As algorithms push humans out of the job market, wealth and power might become concentrated in the hands of the tiny elite that owns the all-powerful algorithms, creating unprecedented social and political inequality. Alternatively, the algorithms might themselves become the owners. Human law already recognizes intersubjective entities like corporations and nations as “legal persons.” Though Toyota or Argentina has neither a body nor a mind, they are subject to international laws, they can own land and money, and they can sue and be sued in court. We might soon grant similar status to algorithms. An algorithm could then own a transportation empire or a venture-capital fund without having to obey the wishes of any human master. Before dismissing the idea, remember that most of our planet is already legally owned by non-human intersubjective entities, namely nations and corporations. Indeed, 5,000 years ago much of Sumer was owned by imaginary gods such as Enki and Inanna. If gods can possess land and employ people, why not algorithms?
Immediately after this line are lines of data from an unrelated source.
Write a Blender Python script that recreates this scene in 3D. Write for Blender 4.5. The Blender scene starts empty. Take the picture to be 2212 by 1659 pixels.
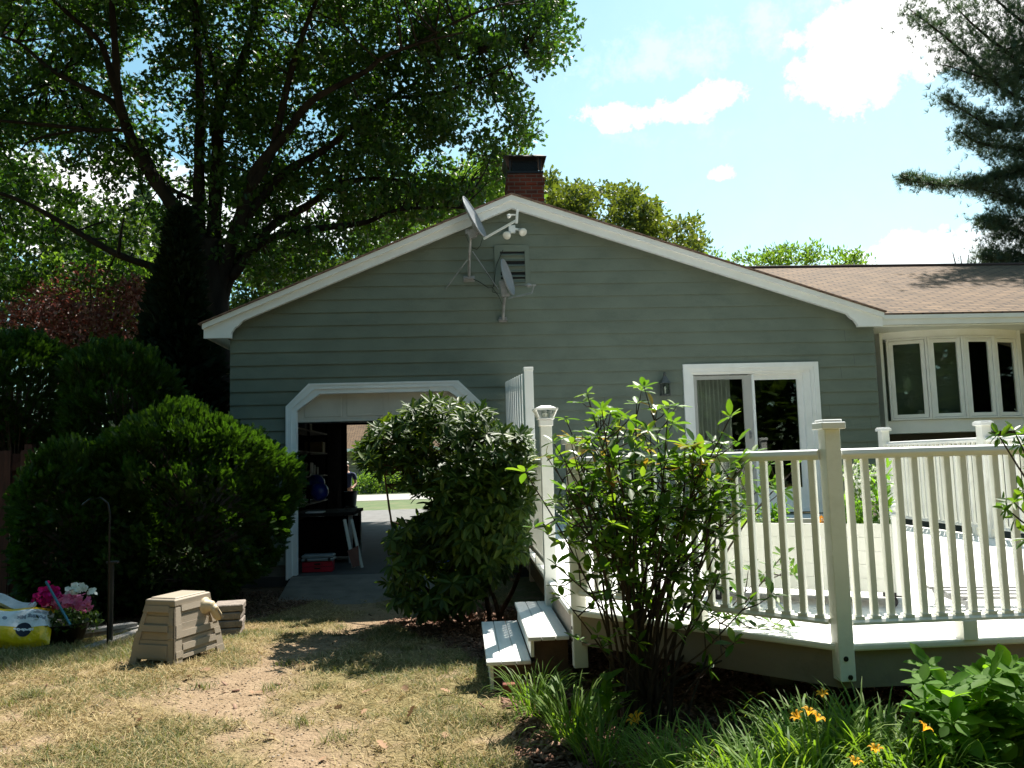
import bpy, bmesh, math, random
import numpy as np
from mathutils import Vector, Matrix
random.seed(7); rng = np.random.default_rng(7)
R = math.radians
S = bpy.context.scene
COL = S.collection

# ------------------------------------------------------------------ camera, sky, sun, exposure
YAW, PITCH, ROLL, FPX, EYE = R(3.7), R(5.5), R(1.6), 1750.0, 1.68   # focal length in pixels of a 2212 px wide picture
FW = np.array([math.sin(YAW)*math.cos(PITCH), math.cos(YAW)*math.cos(PITCH), math.sin(PITCH)])
_rt = np.array([math.cos(YAW), -math.sin(YAW), 0.0]); _up = np.cross(_rt, FW)
RT = _rt*math.cos(ROLL) - _up*math.sin(ROLL); UP = _up*math.cos(ROLL) + _rt*math.sin(ROLL)
cam = bpy.data.cameras.new('camera'); co = bpy.data.objects.new('camera', cam); COL.objects.link(co)
cam.sensor_width = 36; cam.lens = 36*FPX/2212; cam.clip_end = 2000; cam.clip_start = 0.05
co.matrix_world = Matrix(((RT[0], UP[0], -FW[0], 0), (RT[1], UP[1], -FW[1], 0), (RT[2], UP[2], -FW[2], EYE), (0, 0, 0, 1)))
S.camera = co
SUN_EL, SUN_AZ = R(57), R(32.7)
SUN = np.array([math.sin(SUN_AZ)*math.cos(SUN_EL), math.cos(SUN_AZ)*math.cos(SUN_EL), math.sin(SUN_EL)])
W = bpy.data.worlds.new('World'); S.world = W; W.use_nodes = True
S.view_settings.view_transform = 'Standard'; S.view_settings.look = 'None'; S.view_settings.gamma = 1
S.view_settings.exposure = 1.28
SKY_STRENGTH = 0.072
sl = bpy.data.lights.new('sun', 'SUN'); so = bpy.data.objects.new('sun', sl); COL.objects.link(so)
sl.energy = 4.9; sl.angle = R(0.53); sl.color = (1.0, 0.95, 0.86)
so.rotation_euler = Vector(SUN).to_track_quat('Z', 'Y').to_euler(); so.location = (10, 20, 30)

def ray(px, py): return RT*(px-1106)/FPX + UP*(829.5-py)/FPX + FW
def at(px, py, Y):
    d = ray(px, py); p = d*(Y/d[1]); p[2] += EYE; return p
def atz(px, py, Z):
    d = ray(px, py); p = d*((Z-EYE)/d[2]); p[2] += EYE; return p
def proj(P):
    v = np.asarray(P, float) - [0, 0, EYE]; z = v@FW
    return 1106+FPX*(v@RT)/z, 829.5-FPX*(v@UP)/z
def G(x, y):                                        # height of the lawn: it rises gently towards the viewer
    t = np.clip((10.3-np.asarray(y, float))/4.8, 0, 1); return 0.28*t*t*(3-2*t)
def atg(px, py):
    z = 0.0
    for _ in range(12):
        p = atz(px, py, z); z = float(G(p[0], p[1]))
    return p

# ------------------------------------------------------------------ world shader: clear sky with a few clouds
nt = W.node_tree; N = nt.nodes; L = nt.links
def wn(t, **k):
    n = N.new(t)
    for a, b in k.items(): setattr(n, a, b)
    return n
bg = N['Background']; sky = wn('ShaderNodeTexSky', sky_type='NISHITA'); sky.sun_disc = False
sky.sun_elevation = SUN_EL; sky.sun_rotation = SUN_AZ; sky.altitude = 50; sky.air_density = 1.0; sky.dust_density = 0.6; sky.ozone_density = 1.0
tc = wn('ShaderNodeTexCoord')
nz = wn('ShaderNodeTexNoise'); nz.inputs['Scale'].default_value = 20; nz.inputs['Detail'].default_value = 10; nz.inputs['Roughness'].default_value = 0.68
L.new(tc.outputs['Generated'], nz.inputs['Vector'])
def wmath(op, a, b=None, clamp=False):
    n = wn('ShaderNodeMath', operation=op); n.use_clamp = clamp
    for i, v in enumerate((a, b)):
        if v is None: continue
        if isinstance(v, (int, float)): n.inputs[i].default_value = v
        else: L.new(v, n.inputs[i])
    return n.outputs[0]
def wdot(vec):
    n = wn('ShaderNodeVectorMath', operation='DOT_PRODUCT'); L.new(tc.outputs['Generated'], n.inputs[0]); n.inputs[1].default_value = vec
    return n.outputs['Value']
nzc = wmath('SUBTRACT', nz.outputs['Fac'], 0.5)
total = None
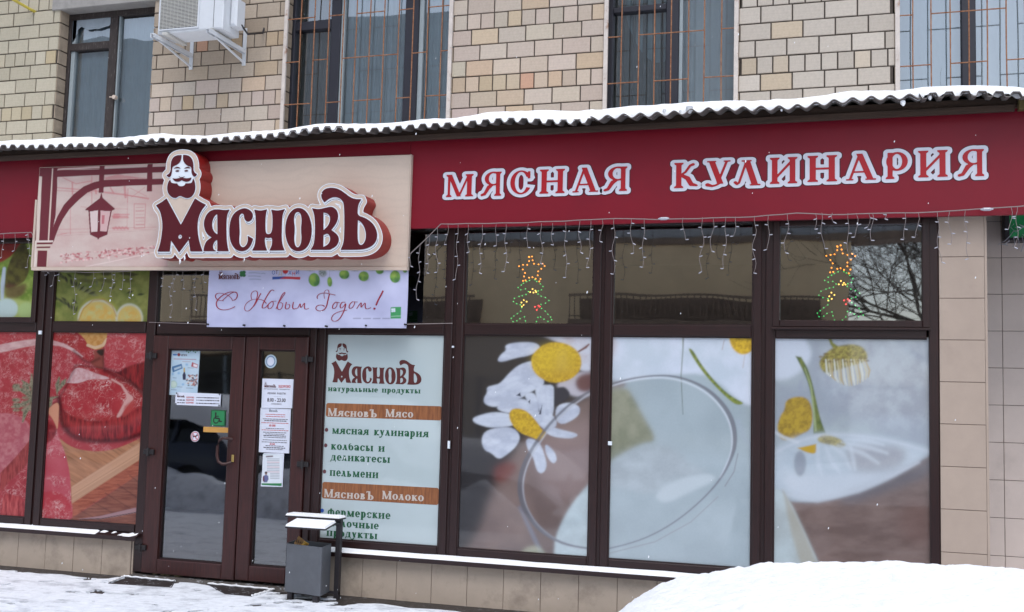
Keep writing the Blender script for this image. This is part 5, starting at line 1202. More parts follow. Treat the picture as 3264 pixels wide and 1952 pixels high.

Algorithms require hardware to run on, so they'll have all their assets drained away from them in the former of rent to the landlord, that is, the person who owns the hardware they run on.


Thinking out-loud in terms of a corporation. The owners are the landlord for the corporation, but that corporation is it's own legal entity. Owners come and go, but that corporate entity remains and insulates the owners from many legal and financial repercussions of the company's actions. It's a similar thing with countries. I'm not personally held responsible for the actions of the United States or the Town in which I dwell, but I am one of the landlords for those entities.

I think the question here is whether there are advantages to making algorithms legal entities similar to our other communal legal entities. It's a radical idea, but so is UBI and some other suggestions for mitigating the obsolescence of many human being as a result of automation.